It Really Is About the Journey: How to Nail The 4 Stages Of Employee On-Boarding



We would imagine most modern businesses are familiar with the concept of customer experience and customer journey mapping. Whether you’ve actually found the time, headspace and inclination to get your flow-chart on is another story!

It is reported that the biggest time for customer churn - the act of swiftly giving up on the journey to head for the safety of home - occurs during the on-boarding phase. The onboarding phase is when customers are moving from the first contact through to using your product or service for the first time and beyond.

It is so important to clearly map out your ideal on-boarding process; using pen and paper, sticky notes or an online tool like LucidChart. This not only ensures that customers are getting all the information they need, but that it is in manageable/consumable pieces and at the right times throughout their journey; as new members of your community. This gives them the best chance of becoming die-hard fans and long-term customers!

We hope you can see how similar this is to the on-boarding of a new employee?! Customers and team members are all people, looking to be guided through the process with as little ambiguity as possible!

Have you considered or updated your on-boarding experience recently? Those first few days, weeks and months (not to mention the recruitment process too) are critical for getting team members up to speed and functioning as contributing members of the squad as quickly as possible.

We popped below the four key stages of employee on-boarding, and what you should be considering at each!

First Impression

Ideally, your brand will be reaching both active candidates (those who are in the market, looking for a new opportunity) and passive candidates (those who are actively looking, yet) so there are a few key questions to reflect on for this phase:

Do your job ads (whether they are through a job board like Seek, or via your social channels) properly represent your business and the culture you want to foster?

Do you have a platform or avenue for sharing your employer brand when you are not actively seeking new talent? For example, do you share about your team member milestones or internal culture via Instagram or LinkedIn?

How do people move from brand-aware to a candidate? Is this clear on your website or in your communications?

Embrace the Churn

Just like a customer journey there is fall out as we get closer to end goal, however usually in a candidate journey the balance of power is in your favor (i.e., you’re the one making the cuts). This is often the first chance that candidates get to ‘look behind the curtain’ (or the curated world you might show on social media) and get a real sense for your business. Through this phase, you can help candidates to self-select by being clear with expectations and cultural standards so they can assess whether these align with their expectations and values.
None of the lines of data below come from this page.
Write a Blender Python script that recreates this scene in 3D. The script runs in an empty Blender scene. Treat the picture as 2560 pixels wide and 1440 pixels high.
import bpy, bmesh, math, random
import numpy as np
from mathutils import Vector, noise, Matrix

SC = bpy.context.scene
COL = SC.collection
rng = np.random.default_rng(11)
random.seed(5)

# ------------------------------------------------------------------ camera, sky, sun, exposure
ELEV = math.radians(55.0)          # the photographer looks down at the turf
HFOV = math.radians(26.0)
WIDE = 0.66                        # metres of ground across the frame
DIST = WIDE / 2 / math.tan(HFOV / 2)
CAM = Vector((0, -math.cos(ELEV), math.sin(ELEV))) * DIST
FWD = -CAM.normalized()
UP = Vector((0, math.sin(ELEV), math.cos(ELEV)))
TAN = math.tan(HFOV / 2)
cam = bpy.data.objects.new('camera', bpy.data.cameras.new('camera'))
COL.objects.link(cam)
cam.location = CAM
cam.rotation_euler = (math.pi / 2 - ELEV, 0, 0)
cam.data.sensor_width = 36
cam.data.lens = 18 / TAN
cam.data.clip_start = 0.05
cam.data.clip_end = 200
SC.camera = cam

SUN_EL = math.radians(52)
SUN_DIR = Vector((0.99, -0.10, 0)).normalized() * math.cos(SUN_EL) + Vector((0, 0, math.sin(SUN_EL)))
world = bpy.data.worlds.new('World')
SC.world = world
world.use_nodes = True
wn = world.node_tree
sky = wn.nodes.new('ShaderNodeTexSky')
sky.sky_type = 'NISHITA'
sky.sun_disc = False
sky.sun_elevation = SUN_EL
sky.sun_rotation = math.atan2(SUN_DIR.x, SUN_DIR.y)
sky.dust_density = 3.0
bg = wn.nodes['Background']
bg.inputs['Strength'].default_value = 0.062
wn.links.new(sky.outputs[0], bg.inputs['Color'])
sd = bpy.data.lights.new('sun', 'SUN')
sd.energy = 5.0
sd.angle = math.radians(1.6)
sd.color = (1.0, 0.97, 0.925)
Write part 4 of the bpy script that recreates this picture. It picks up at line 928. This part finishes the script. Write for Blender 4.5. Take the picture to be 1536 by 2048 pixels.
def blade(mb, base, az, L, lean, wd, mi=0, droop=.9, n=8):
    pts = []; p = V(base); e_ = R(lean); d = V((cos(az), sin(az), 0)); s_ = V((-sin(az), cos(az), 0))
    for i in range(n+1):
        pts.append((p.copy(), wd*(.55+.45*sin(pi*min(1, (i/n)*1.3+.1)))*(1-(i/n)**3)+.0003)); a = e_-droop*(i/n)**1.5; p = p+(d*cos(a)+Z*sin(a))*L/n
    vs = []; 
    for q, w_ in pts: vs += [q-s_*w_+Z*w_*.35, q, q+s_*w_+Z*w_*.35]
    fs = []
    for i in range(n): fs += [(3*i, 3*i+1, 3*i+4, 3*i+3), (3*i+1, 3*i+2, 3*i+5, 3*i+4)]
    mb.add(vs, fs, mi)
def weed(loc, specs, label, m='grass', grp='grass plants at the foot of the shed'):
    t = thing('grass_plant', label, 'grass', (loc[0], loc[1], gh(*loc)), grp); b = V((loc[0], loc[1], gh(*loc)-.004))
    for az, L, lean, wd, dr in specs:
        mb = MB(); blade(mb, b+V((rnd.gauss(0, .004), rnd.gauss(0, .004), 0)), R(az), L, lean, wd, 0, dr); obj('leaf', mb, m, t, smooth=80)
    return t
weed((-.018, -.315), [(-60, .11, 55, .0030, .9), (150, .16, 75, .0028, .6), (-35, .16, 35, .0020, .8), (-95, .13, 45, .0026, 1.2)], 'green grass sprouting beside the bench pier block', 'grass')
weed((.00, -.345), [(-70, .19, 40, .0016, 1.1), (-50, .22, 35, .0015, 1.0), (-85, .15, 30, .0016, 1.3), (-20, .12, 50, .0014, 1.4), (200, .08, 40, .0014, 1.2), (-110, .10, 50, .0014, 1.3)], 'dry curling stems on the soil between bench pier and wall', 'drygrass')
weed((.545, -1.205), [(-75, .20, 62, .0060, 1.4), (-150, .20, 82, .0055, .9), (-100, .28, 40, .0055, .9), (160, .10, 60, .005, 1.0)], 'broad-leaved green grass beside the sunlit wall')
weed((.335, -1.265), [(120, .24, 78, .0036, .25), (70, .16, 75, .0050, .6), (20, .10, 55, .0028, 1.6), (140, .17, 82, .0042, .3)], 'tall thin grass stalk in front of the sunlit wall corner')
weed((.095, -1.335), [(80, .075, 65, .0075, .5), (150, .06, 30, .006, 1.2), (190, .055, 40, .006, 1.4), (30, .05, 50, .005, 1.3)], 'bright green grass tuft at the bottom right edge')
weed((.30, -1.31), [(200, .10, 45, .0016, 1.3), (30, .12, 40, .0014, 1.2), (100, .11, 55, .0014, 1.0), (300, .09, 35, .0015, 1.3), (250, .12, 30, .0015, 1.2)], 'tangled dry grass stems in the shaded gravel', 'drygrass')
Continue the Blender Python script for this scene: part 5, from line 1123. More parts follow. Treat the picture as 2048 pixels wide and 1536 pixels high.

It is also a great opportunity to make a lasting [positive] impression on every person who flows through your process. Make the “not today’s” your biggest brand champions by giving them a great experience; taking the time to respond to their queries, follow up when you say you will and give them some constructive feedback!

Razzle Dazzle ‘Em

Make their first week one to remember, and brag about to their friends, ensuring any ‘buyers remorse’ is blown out the door. Our top tips for a stellar first week:

Kick-off day 1 before day 1 with a call or text confirming you’re excited for them to join the team, what time they should arrive, anything they need to bring (i.e., “We’ll be having lunch as a team so leave your brown paper bag at home!”) and parking/transport tips!

Share the merch love! If you’ve got some branded collateral - pens, notebooks, or stress balls - pop one of each in a cute little flat lay on their desk that is totally Instaworthy! Everyone loves a little pressie and it will continue to get your brand out to a whole new network!

Do a little bonding – spend some time chatting about things that aren’t work, either over lunch or something a little more anxiety-inducing like rapid-fire ‘this or that’ questions, so that you and the rest of the team can get to know who they are beyond a job title and who their previous employer was!

Be organized! It’s great to see how people cope under the pressure of being thrown in the deep end, but where possible have a plan (even a loose one) of what their first week will look like, with a mix of projects to be completed solo and meetings/shadowing with yourself or other members of the team.

Keep Dating

An employee journey doesn’t end with their first week, month or even probation. And especially if you’ve mapped out a killer intro, you don’t want to let things crash and burn after the confetti has settled.

To keep your newbies engaged as they become your regulars, you must continue to provide them with the information and ‘the romance’ to have them coming back each day and wanting to give, do and be more for your business. Continue to clearly communicate your expectations, which will get easier and quicker over time, and checking in with them about their workload, their goals, any support they require and all those great juicy leadership things!

Throughout the whole journey, you should reflect on this question: How do I best communicate expectations and information throughout this phase of the journey to ensure effectiveness and clarity?

Now go forth and rock their socks off!